Director of energy research

Union of Concerned Scientists

Yarmouth, Maine

Not bullies

As a public schoolteacher, I read with interest and some irritation the article “Teachers weigh own roles in bullying” (Feb. 9 Eagle). The article suggested that (unlike the student body) the vast majority of teachers are “white, middle class and female.” Thus, the dominant white, middle-class culture of teachers might be promoting diminishing attitudes toward minority students because they are unfamiliar with them. This in turn leads to bullying.

Anti-bullying initiatives are hard to argue with, because everyone is in favor of them. But the idea that teachers are subconsciously racist and are engaging in “cultural bullying” is ludicrous.
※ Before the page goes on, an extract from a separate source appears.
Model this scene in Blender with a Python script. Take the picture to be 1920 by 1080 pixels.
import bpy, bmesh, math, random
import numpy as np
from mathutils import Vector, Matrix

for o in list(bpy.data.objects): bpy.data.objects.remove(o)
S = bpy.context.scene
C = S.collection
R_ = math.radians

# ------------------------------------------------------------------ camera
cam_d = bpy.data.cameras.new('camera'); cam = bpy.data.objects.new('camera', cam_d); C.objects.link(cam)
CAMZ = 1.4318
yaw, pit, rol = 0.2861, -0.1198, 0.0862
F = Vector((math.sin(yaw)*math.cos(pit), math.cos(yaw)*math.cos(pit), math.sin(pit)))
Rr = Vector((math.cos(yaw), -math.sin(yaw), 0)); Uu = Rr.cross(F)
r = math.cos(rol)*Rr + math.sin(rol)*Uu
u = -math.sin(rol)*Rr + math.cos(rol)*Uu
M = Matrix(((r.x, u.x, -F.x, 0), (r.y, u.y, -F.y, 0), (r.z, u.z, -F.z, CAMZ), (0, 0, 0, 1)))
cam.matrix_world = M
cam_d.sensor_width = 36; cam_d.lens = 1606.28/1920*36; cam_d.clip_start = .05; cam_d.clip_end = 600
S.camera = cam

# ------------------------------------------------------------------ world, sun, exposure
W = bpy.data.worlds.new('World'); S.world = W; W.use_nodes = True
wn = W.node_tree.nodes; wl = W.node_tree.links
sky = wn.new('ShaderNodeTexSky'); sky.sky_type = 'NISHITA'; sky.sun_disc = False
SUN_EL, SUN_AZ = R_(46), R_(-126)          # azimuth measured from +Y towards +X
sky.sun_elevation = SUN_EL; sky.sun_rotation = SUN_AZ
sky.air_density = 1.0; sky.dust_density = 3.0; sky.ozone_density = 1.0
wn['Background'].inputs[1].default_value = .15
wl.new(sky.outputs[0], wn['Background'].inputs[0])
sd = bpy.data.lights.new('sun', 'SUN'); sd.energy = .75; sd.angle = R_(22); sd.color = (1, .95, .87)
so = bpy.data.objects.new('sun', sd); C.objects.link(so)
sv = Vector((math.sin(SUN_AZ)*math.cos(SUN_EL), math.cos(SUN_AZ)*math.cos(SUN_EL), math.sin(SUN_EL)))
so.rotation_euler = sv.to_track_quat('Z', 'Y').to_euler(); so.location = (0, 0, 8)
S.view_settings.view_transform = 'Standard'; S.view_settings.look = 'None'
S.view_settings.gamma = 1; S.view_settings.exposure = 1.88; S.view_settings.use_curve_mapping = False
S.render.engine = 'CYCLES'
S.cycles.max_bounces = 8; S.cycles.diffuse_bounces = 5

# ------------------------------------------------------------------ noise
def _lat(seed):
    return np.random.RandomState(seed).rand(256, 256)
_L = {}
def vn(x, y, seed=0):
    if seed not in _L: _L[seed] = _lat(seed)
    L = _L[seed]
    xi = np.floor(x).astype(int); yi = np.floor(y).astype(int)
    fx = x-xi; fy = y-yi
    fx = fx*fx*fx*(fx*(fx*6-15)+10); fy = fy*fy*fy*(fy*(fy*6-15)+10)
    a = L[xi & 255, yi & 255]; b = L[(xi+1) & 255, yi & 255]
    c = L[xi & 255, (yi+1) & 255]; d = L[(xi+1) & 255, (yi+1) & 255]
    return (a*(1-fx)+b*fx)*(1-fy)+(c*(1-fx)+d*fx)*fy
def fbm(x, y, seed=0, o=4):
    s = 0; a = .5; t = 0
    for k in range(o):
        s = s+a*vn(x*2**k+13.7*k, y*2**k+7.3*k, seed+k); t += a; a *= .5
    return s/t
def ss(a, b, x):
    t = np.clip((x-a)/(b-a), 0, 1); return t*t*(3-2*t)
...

I dutifully read the National Education Association magazines I receive – as well as other nationally recognized educator-directed publications – and I can readily attest that the term “diversity” comes up nearly as frequently as the word “the.”

The reason the majority of teachers hail from middle-class backgrounds is that most individuals from impoverished underclass backgrounds are unlikely to possess the academic skills and self-discipline it takes to make it through teacher-education programs and, if they did, would not remain a member of the underclass.

Individuals who are so consumed with identity politics that they can learn only from those who belong to their culture are probably doomed to remain in that same small-minded culture, however dysfunctional it may be.

ARRAH MASSIMINI

Hesston

Don’t free killers

Regarding the article about inmates with life sentences being released from prison (“19 killers released in past 3 years,” Feb. 10 Eagle): I tend to side with Corinne Radke, co-founder of the Wichita chapter of Parents of Murdered Children. She said that 19 paroled killers was too many.

I would go even further and say that even one is too many.

Why should someone be given a second or even third chance to hurt somebody? A person who exhibits anti-social or sociopathic behavior toward people and hurts them should never get out. That way, the recidivism rate would be zero.